#### Recorded information
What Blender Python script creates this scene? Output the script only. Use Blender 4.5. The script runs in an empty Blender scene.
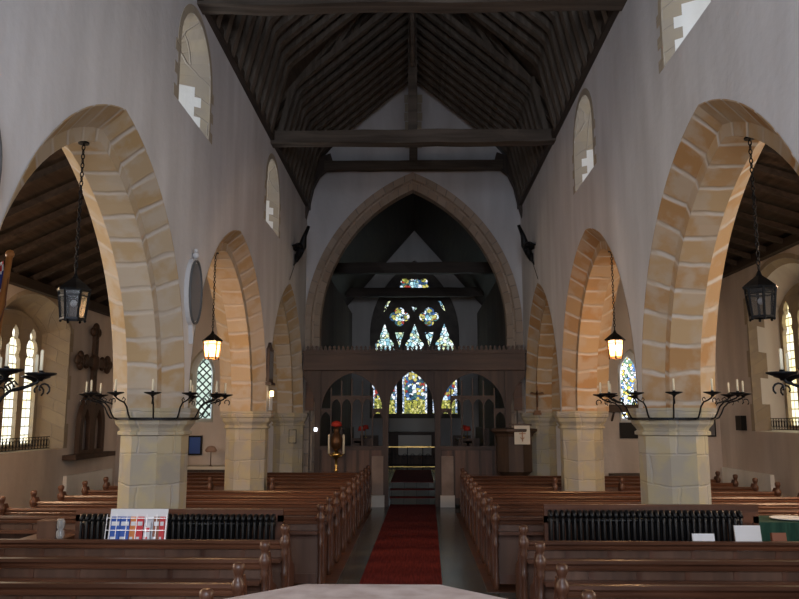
import bpy, math, random
from mathutils import Vector, Matrix
from mathutils.geometry import tessellate_polygon
random.seed(7)
C = bpy.context.scene
col = C.collection
PI = math.pi
# ------------------------------------------------------------------ camera
cam = bpy.data.cameras.new('camera'); camo = bpy.data.objects.new('camera', cam); col.objects.link(camo)
cam.sensor_width = 36; cam.lens = 35.0; cam.clip_end = 200
camo.location = (0, 0, 2.05)
camo.rotation_euler = (math.radians(98.6), 0, math.radians(1.22))
C.camera = camo
# ------------------------------------------------------------------ world, light, exposure
w = bpy.data.worlds.new('world'); C.world = w; w.use_nodes = True
w.node_tree.nodes['Background'].inputs[0].default_value = (.75, .85, 1, 1)
w.node_tree.nodes['Background'].inputs[1].default_value = 0.6
C.view_settings.view_transform = 'Standard'; C.view_settings.look = 'None'
C.view_settings.gamma = 1; C.view_settings.use_curve_mapping = False
C.view_settings.exposure = 0.85
C.cycles.max_bounces = 8; C.cycles.diffuse_bounces = 5; C.cycles.sample_clamp_indirect = 4
C.cycles.sample_clamp_direct = 20

def area(name, loc, rot, sx, sy, e, colr):
    l = bpy.data.lights.new(name, 'AREA'); l.shape = 'RECTANGLE'; l.size = sx; l.size_y = sy; l.energy = e; l.color = colr
    o = bpy.data.objects.new(name, l); col.objects.link(o); o.location = loc; o.rotation_euler = rot; return o
DAY = (.84, .90, 1.0); YWL = -2.4
XP = (PI/2, 0, -PI/2)      # shines toward +x
XM = (PI/2, 0, PI/2)       # shines toward -x
YP = (PI/2, 0, 0)          # (rotated below) toward +y
area('west_window_daylight', (0, -2.3, 4.2), (PI/2 , 0, 0), 2.4, 3.2, 235, (.78,.86,1))
bpy.data.objects['west_window_daylight'].rotation_euler = (-PI/2+PI, 0, 0)
for yc in (4.1, 9.0, 14.2):
    area('clerestory_daylight_left', (-3.44, yc, 6.2), (0, -PI/2, 0), .8, .28, 3.6, DAY)
for yc in (1.9, 7.0, 11.6):
    area('clerestory_daylight_right', (3.34, yc, 6.25), (0, PI/2, 0), .8, .28, 3.6, DAY)
for yc in (7.0,):  # fill lights for the aisles, set in added windows out of view
    area('aisle_daylight_left', (-7.55, yc, 2.7), (0, -PI/2, 0), 2.0, 1.3, 70, (1,.87,.72))
    area('aisle_daylight_right', (7.55, yc, 2.9), (0, PI/2, 0), 2.2, 1.4, 70, (1,.87,.72))
area('chancel_daylight_right', (2.2, 26.3, 4.2), (0, PI/2, 0), 1.6, .8, 3, DAY)  # added fill with no window behind it, so the chancel east wall shows
for sx, e in ((-1, 60), (1, 60)):  # added fill along the aisle walls, from made-up west windows
    area('west_aisle_daylight', (5.35*sx, YWL, 2.9), (PI/2, 0, 0), 1.2, 1.8, e, (.95, .93, .95))
LAMP = (1, .56, .25)

# ------------------------------------------------------------------ materials
def mat(name, base, rough=.8, metal=0, spec=.3, emit=None, es=0, alpha=None):
    m = bpy.data.materials.new(name); m.use_nodes = True
    b = m.node_tree.nodes['Principled BSDF']
    b.inputs['Base Color'].default_value = (*base, 1); b.inputs['Roughness'].default_value = rough
    b.inputs['Metallic'].default_value = metal; b.inputs['Specular IOR Level'].default_value = spec
    if emit: b.inputs['Emission Color'].default_value = (*emit, 1); b.inputs['Emission Strength'].default_value = es
    if alpha is not None: b.inputs['Alpha'].default_value = alpha
    return m
def nodes(m): return m.node_tree.nodes, m.node_tree.links, m.node_tree.nodes['Principled BSDF']
def noisy(m, c1, c2, scale=(3, 3, 3), detail=6, lo=.35, hi=.65, bump=.0, dist=0, bscale=None):
    n, l, b = nodes(m)
    tc = n.new('ShaderNodeTexCoord'); mp = n.new('ShaderNodeMapping'); mp.inputs['Scale'].default_value = scale
    nz = n.new('ShaderNodeTexNoise'); nz.inputs['Scale'].default_value = 1; nz.inputs['Detail'].default_value = detail; nz.inputs['Distortion'].default_value = dist
    cr = n.new('ShaderNodeValToRGB'); cr.color_ramp.elements[0].position = lo; cr.color_ramp.elements[1].position = hi
    cr.color_ramp.elements[0].color = (*c1, 1); cr.color_ramp.elements[1].color = (*c2, 1)
    l.new(tc.outputs['Object'], mp.inputs[0]); l.new(mp.outputs[0], nz.inputs['Vector']); l.new(nz.outputs['Fac'], cr.inputs[0]); l.new(cr.outputs[0], b.inputs['Base Color'])
    if bump:
        bp = n.new('ShaderNodeBump'); bp.inputs['Strength'].default_value = bump; bp.inputs['Distance'].default_value = .02
        l.new(nz.outputs['Fac'], bp.inputs['Height']); l.new(bp.outputs[0], b.inputs['Normal'])
    return m
def plaster(name, c1, c2):
    m = mat(name, c1, .9); n, l, b = nodes(m)
    noisy(m, c1, c2, (1.6, 1.6, .45), 8, .3, .7)
    cr = b.inputs['Base Color'].links[0].from_node
    tc = n.new('ShaderNodeTexCoord'); n2 = n.new('ShaderNodeTexNoise'); n2.inputs['Scale'].default_value = 9; n2.inputs['Detail'].default_value = 8
    l.new(tc.outputs['Object'], n2.inputs['Vector'])
    bp = n.new('ShaderNodeBump'); bp.inputs['Strength'].default_value = .35; bp.inputs['Distance'].default_value = .02
    l.new(n2.outputs['Fac'], bp.inputs['Height']); l.new(bp.outputs[0], b.inputs['Normal'])
    # streaks of damp down the wall
    mp = n.new('ShaderNodeMapping'); mp.inputs['Scale'].default_value = (2.6, 2.6, .5); n3 = n.new('ShaderNodeTexNoise'); n3.inputs['Scale'].default_value = 1; n3.inputs['Detail'].default_value = 4
    l.new(tc.outputs['Object'], mp.inputs[0]); l.new(mp.outputs[0], n3.inputs['Vector'])
    r3 = n.new('ShaderNodeMapRange'); r3.inputs[1].default_value = .3; r3.inputs[2].default_value = .75; r3.inputs[3].default_value = .88; r3.inputs[4].default_value = 1.06
    l.new(n3.outputs['Fac'], r3.inputs[0])
    mx = n.new('ShaderNodeMix'); mx.data_type = 'RGBA'; mx.blend_type = 'MULTIPLY'; mx.inputs[0].default_value = 1
    l.new(cr.outputs[0], mx.inputs[6]); l.new(r3.outputs[0], mx.inputs[7]); l.new(mx.outputs[2], b.inputs['Base Color'])
    return m
def stone(name, c1, c2, mortar, bw=.5, rh=.3, ms=.012, blotch=(.45, .33, .2)):
    m = mat(name, c1, .88); n, l, b = nodes(m)
    uv = n.new('ShaderNodeTexCoord')
    nd = n.new('ShaderNodeTexNoise'); nd.inputs['Scale'].default_value = 2.3; nd.inputs['Detail'].default_value = 3
    l.new(uv.outputs['UV'], nd.inputs['Vector'])
    ad = n.new('ShaderNodeMixRGB'); ad.blend_type = 'LINEAR_LIGHT'; ad.inputs[0].default_value = .06
    l.new(uv.outputs['UV'], ad.inputs[1]); l.new(nd.outputs['Color'], ad.inputs[2])
    bt = n.new('ShaderNodeTexBrick'); bt.inputs['Scale'].default_value = 1; bt.inputs['Brick Width'].default_value = bw; bt.inputs['Row Height'].default_value = rh
    bt.inputs['Mortar Size'].default_value = ms; bt.inputs['Mortar Smooth'].default_value = .8; bt.inputs['Color1'].default_value = (*c1, 1); bt.inputs['Color2'].default_value = (*c2, 1); bt.inputs['Mortar'].default_value = (*mortar, 1)
    bt.offset = .5
    l.new(ad.outputs[0], bt.inputs['Vector'])
    nz = n.new('ShaderNodeTexNoise'); nz.inputs['Scale'].default_value = 3.2; nz.inputs['Detail'].default_value = 8
    l.new(uv.outputs['Object'], nz.inputs['Vector'])
    cr = n.new('ShaderNodeValToRGB'); cr.color_ramp.elements[0].position = .46; cr.color_ramp.elements[1].position = .58; cr.color_ramp.elements[1].color = (.75, .75, .75, 1)
    cr.color_ramp.elements[0].color = (0, 0, 0, 1); l.new(nz.outputs['Fac'], cr.inputs[0])
    mx = n.new('ShaderNodeMix'); mx.data_type = 'RGBA'; l.new(cr.outputs[0], mx.inputs[0]); l.new(bt.outputs['Color'], mx.inputs[6]); mx.inputs[7].default_value = (*blotch, 1)
    l.new(mx.outputs[2], b.inputs['Base Color'])
    bp = n.new('ShaderNodeBump'); bp.inputs['Strength'].default_value = .6; bp.inputs['Distance'].default_value = .015; bp.invert = True
    l.new(bt.outputs['Fac'], bp.inputs['Height']); l.new(bp.outputs[0], b.inputs['Normal'])
    return m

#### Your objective
Exactly restate the lines from the beginning of the data through the line with "C.cycles.sample_clamp_direct = 20", and no others, keeping pictures out.

#### Solution for this problem
What Blender Python script creates this scene? Output the script only. Use Blender 4.5. The script runs in an empty Blender scene.
import bpy, math, random
from mathutils import Vector, Matrix
from mathutils.geometry import tessellate_polygon
random.seed(7)
C = bpy.context.scene
col = C.collection
PI = math.pi
# ------------------------------------------------------------------ camera
cam = bpy.data.cameras.new('camera'); camo = bpy.data.objects.new('camera', cam); col.objects.link(camo)
cam.sensor_width = 36; cam.lens = 35.0; cam.clip_end = 200
camo.location = (0, 0, 2.05)
camo.rotation_euler = (math.radians(98.6), 0, math.radians(1.22))
C.camera = camo
# ------------------------------------------------------------------ world, light, exposure
w = bpy.data.worlds.new('world'); C.world = w; w.use_nodes = True
w.node_tree.nodes['Background'].inputs[0].default_value = (.75, .85, 1, 1)
w.node_tree.nodes['Background'].inputs[1].default_value = 0.6
C.view_settings.view_transform = 'Standard'; C.view_settings.look = 'None'
C.view_settings.gamma = 1; C.view_settings.use_curve_mapping = False
C.view_settings.exposure = 0.85
C.cycles.max_bounces = 8; C.cycles.diffuse_bounces = 5; C.cycles.sample_clamp_indirect = 4
C.cycles.sample_clamp_direct = 20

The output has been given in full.